5.25.2008

preparing every part for you

Beginning to pray in earnest, truly seeking. Opening my heart to God. Asking to see his face and hear his voice. I feel close to him today. Sweet Elohim. 

Spending quality time with Scott. He held me when my heart broke with sadness yesterday. I don't know why it broke with sadness, but it did. Sometimes there's only so much sadness a heart can take at one time. Among many things, I thought of my dad, and how he won't meet Finn. Somehow I feel that he will know Finn anyway. I just wish Finn could have met dad. I wish Scott could have met him, too, though the two are very close in my heart. 

Reading many books lately. It's summertime, and I have about ten books in mind that I would like to read. Not to mention the sprinkling of baby and parenting books we bring home from the library. 

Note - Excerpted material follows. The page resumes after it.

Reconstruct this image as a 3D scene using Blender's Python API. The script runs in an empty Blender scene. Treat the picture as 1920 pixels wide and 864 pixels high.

Birth classes start June 2nd. I don't know what we'll be covering in them, probably everything from the emotional/physical/mental/spiritual journey of pregnancy and birthing, to all the stuff that comes afterwards. Parenting, recuperating, etc. I rarely grasp the truth of the life that lives inside me. It's a truth so large I can't quite wrap my mind around it most of the time. 
I love feeling him move. 


5.17.2008

the transfiguration

Well, the semester is finally over.
Scott's mom went back to Atlanta today. She's been here since Tuesday, and her visit was wonderful. She's great, and a very lovely guest, just letting us take her where ever, and very flexible about everything. 
This evening I planted (sprinkled over turned over soil) some flowers. We'll see what grows. This week, hopefully, I'll begin my painting projects. The living room - beige walls and white trim, and the baby's room - green! I finished the bathroom project and it looks wonderful. It's amazing how the small details really pull the room together. The goal with this apartment is to phase out of our college-y stuff (like burlap coffee bags on the walls), and begin to have nice things. I see a dining room table and chairs in our near future, and maybe another bookshelf. 
For baby news - I haven't updated in a long time! We had the ultrasound last week. It's a boy! We're going to name him Finn, so we just need to figure out a middle name. Scott likes the name Jackson, I like Wyatt, Scott's mom likes Andrew or Lewis. If I were still of the persuasion, I'd do numerology charts on all of them to find out which name held the best traits. 
Oh, when we saw him in the ultrasound the technician said that he was measuring around 20 weeks, not 22, so that gives me a new due date of September 21st. So I had to redo the markings on my calendar. But it gave me relief as to why I hadn't been feeling him move very much - he was still so small! Now I feel him move every day, very often. I feel him most when I am sitting still or lying down, but every now and then when I'm at work or something I'll feel a movement. It's an incredibly special feeling. Scott has felt him two or three times, and I love seeing his face light up when he feels his boy move. 
I'm having problems deciding what to buy at the grocery store - I dislike planning meals, but I need to start doing that again - or else we have no food! Anyway, I'm excited that the semester's over, because work will slow down, I'll have time for painting the house, and hopefully a little more time with Scott, though he'll be super busy. My wish is that I would be able to make it to Isle of Palms this summer, but I just don't know yet how that would work out. Scott probably wouldn't be able to go, unless we went when his summer school was over, but that would be in August, and I'd be super pregnant then, maybe not up for spending time in the sun. We'll see. Right now I'm just relishing Finn's little movements, and the early gifts we've received (crib, changing table, stroller), and thinking about our lives together, the three of us.